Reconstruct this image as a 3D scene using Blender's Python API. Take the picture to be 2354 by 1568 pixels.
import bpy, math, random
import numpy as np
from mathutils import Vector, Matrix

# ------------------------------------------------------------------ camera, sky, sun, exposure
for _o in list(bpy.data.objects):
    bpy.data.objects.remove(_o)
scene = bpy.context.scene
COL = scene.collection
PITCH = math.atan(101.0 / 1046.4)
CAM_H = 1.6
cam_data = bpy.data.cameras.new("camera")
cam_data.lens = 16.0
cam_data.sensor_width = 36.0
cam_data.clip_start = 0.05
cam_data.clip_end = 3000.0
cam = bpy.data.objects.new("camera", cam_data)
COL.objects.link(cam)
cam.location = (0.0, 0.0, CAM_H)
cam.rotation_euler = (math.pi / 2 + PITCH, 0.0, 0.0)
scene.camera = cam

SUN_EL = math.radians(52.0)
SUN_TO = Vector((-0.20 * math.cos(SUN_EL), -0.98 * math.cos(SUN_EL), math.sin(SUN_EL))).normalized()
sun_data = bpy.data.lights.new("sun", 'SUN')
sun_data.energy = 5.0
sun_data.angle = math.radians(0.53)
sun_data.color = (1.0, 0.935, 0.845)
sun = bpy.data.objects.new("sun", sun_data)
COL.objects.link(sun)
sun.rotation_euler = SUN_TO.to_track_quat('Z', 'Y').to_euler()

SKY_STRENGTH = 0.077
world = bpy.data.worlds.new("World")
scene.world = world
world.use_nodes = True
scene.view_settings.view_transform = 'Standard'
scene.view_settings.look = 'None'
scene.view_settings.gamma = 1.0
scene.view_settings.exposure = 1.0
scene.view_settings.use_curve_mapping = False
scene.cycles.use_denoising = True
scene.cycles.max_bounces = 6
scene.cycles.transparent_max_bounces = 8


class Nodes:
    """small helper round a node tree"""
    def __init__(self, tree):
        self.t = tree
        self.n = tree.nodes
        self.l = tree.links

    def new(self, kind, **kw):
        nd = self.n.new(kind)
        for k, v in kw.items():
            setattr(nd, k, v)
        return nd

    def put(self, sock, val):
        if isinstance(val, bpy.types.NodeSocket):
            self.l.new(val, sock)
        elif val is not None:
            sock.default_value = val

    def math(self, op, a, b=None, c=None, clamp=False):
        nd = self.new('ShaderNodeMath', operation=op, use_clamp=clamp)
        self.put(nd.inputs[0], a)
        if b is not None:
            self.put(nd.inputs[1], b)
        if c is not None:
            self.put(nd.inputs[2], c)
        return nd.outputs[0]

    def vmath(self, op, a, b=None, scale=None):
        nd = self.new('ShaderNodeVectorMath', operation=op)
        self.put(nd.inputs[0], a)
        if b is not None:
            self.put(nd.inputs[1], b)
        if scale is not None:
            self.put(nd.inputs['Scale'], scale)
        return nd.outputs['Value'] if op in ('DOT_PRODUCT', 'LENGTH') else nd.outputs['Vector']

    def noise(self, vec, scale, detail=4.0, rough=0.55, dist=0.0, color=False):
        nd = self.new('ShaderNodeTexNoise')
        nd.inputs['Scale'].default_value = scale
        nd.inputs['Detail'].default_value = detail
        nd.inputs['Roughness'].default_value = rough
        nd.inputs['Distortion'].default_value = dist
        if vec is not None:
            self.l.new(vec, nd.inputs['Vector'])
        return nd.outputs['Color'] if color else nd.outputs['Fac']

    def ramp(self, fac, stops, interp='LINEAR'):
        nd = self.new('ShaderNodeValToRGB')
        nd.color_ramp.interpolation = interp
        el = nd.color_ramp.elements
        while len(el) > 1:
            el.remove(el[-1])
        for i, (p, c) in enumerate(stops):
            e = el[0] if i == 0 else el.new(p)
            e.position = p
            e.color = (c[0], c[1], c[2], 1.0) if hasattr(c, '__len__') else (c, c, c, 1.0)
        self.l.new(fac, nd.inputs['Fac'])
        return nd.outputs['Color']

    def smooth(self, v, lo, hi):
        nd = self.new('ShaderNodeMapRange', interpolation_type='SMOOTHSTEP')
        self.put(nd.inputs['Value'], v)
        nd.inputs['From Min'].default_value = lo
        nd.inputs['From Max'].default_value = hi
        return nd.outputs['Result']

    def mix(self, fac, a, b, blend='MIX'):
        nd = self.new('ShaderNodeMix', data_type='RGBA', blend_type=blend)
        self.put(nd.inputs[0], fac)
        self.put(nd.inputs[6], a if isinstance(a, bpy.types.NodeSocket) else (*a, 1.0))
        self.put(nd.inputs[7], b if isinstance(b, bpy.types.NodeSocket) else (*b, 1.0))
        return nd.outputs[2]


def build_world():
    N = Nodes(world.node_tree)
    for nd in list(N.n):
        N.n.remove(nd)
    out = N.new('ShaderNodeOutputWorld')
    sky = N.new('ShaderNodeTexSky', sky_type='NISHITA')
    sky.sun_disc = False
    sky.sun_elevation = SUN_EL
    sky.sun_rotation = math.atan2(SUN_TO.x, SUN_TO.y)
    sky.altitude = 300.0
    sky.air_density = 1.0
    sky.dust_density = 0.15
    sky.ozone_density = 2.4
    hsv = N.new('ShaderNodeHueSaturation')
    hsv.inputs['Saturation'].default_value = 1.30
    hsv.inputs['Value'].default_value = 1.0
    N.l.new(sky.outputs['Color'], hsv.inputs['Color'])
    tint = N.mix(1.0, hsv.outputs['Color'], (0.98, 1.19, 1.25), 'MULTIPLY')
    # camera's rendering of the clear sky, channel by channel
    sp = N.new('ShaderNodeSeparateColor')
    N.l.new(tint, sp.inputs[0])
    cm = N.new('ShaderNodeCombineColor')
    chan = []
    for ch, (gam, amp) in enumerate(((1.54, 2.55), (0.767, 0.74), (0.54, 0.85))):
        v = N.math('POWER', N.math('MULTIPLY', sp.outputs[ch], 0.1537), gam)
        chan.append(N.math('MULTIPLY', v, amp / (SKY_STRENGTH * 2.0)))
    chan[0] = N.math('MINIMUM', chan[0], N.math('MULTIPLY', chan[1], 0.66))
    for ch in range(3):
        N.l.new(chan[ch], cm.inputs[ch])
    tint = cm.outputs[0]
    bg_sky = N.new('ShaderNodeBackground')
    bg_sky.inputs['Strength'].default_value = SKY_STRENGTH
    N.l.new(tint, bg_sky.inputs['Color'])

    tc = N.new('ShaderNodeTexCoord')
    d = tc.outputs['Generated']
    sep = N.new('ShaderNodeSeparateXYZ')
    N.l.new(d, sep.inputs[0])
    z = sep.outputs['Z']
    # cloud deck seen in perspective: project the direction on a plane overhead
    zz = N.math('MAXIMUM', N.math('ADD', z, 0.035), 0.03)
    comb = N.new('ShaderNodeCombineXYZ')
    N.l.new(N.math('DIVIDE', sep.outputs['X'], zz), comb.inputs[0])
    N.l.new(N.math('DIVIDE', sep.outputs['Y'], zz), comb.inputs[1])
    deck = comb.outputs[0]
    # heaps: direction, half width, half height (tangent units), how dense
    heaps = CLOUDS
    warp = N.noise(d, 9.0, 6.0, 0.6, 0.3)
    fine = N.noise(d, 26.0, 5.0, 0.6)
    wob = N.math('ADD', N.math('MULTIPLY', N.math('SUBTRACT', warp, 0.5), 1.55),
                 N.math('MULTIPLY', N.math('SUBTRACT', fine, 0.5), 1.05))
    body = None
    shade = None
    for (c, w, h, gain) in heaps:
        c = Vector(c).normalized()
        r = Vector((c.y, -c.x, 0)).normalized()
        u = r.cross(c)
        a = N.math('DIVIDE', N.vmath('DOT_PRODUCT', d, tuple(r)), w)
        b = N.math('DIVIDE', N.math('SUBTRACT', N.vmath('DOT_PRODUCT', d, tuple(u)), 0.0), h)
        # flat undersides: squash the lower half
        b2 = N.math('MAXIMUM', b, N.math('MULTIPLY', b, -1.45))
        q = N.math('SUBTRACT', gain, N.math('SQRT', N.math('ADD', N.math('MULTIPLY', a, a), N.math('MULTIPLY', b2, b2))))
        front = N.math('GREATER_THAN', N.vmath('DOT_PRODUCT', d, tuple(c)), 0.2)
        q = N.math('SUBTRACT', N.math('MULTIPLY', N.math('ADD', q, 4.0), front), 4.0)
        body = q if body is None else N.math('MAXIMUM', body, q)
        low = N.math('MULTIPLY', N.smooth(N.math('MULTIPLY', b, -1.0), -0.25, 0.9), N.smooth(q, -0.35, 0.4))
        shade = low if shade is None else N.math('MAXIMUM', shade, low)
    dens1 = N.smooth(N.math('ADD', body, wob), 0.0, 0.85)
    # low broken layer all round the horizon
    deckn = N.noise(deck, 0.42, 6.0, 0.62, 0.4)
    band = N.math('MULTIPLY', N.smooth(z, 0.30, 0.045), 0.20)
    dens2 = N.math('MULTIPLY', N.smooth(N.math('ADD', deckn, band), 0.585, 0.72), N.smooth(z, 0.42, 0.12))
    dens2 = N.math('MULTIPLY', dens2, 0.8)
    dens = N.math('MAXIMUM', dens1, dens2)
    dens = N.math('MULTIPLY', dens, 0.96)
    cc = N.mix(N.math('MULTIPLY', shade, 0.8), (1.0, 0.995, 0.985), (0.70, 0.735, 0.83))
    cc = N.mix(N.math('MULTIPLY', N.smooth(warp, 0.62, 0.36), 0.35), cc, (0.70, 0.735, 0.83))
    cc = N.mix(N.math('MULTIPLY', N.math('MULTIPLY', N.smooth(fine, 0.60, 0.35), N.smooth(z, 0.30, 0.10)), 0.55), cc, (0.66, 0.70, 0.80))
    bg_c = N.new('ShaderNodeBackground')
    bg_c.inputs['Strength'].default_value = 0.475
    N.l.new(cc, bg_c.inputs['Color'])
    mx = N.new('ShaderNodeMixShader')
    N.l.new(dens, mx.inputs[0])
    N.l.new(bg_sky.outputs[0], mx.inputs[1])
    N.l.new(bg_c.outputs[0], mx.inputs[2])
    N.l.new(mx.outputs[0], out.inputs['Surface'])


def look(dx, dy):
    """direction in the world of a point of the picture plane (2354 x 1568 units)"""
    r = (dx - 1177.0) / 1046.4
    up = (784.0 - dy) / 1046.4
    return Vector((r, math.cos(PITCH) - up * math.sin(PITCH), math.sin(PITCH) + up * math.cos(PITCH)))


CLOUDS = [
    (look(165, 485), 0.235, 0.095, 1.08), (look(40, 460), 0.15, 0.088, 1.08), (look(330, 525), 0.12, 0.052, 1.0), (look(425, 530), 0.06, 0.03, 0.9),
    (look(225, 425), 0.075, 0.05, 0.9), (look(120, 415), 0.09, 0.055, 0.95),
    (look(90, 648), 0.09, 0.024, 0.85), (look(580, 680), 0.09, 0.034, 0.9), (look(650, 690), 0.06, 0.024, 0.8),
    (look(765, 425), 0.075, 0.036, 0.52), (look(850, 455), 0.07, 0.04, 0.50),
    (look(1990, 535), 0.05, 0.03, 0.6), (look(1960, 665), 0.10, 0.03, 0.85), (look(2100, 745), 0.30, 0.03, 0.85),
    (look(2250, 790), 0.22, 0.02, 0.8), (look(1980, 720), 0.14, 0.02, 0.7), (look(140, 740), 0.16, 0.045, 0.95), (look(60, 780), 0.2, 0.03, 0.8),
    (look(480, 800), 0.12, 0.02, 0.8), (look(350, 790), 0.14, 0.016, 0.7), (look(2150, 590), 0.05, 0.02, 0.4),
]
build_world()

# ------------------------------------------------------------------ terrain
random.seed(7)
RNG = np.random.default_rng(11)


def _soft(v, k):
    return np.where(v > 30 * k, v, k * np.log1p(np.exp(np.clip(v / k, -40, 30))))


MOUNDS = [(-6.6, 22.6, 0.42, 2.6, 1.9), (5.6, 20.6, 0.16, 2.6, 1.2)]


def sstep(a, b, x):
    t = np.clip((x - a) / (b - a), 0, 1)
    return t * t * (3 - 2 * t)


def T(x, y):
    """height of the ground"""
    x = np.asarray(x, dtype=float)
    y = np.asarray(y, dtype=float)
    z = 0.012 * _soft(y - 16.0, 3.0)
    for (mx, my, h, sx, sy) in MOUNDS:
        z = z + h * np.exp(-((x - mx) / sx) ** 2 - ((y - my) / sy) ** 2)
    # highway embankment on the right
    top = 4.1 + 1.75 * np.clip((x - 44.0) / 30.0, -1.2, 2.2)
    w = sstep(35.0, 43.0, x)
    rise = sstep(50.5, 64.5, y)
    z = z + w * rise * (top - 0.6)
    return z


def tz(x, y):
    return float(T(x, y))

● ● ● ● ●

Exercise aim:
Your answer should be exactly the lines of the data above, from the first through the line containing "sun.rotation_euler = SUN_TO.to_track_quat('Z', 'Y').to_euler()".

Final result:
Reconstruct this image as a 3D scene using Blender's Python API. Take the picture to be 2354 by 1568 pixels.
import bpy, math, random
import numpy as np
from mathutils import Vector, Matrix

# ------------------------------------------------------------------ camera, sky, sun, exposure
for _o in list(bpy.data.objects):
    bpy.data.objects.remove(_o)
scene = bpy.context.scene
COL = scene.collection
PITCH = math.atan(101.0 / 1046.4)
CAM_H = 1.6
cam_data = bpy.data.cameras.new("camera")
cam_data.lens = 16.0
cam_data.sensor_width = 36.0
cam_data.clip_start = 0.05
cam_data.clip_end = 3000.0
cam = bpy.data.objects.new("camera", cam_data)
COL.objects.link(cam)
cam.location = (0.0, 0.0, CAM_H)
cam.rotation_euler = (math.pi / 2 + PITCH, 0.0, 0.0)
scene.camera = cam

SUN_EL = math.radians(52.0)
SUN_TO = Vector((-0.20 * math.cos(SUN_EL), -0.98 * math.cos(SUN_EL), math.sin(SUN_EL))).normalized()
sun_data = bpy.data.lights.new("sun", 'SUN')
sun_data.energy = 5.0
sun_data.angle = math.radians(0.53)
sun_data.color = (1.0, 0.935, 0.845)
sun = bpy.data.objects.new("sun", sun_data)
COL.objects.link(sun)
sun.rotation_euler = SUN_TO.to_track_quat('Z', 'Y').to_euler()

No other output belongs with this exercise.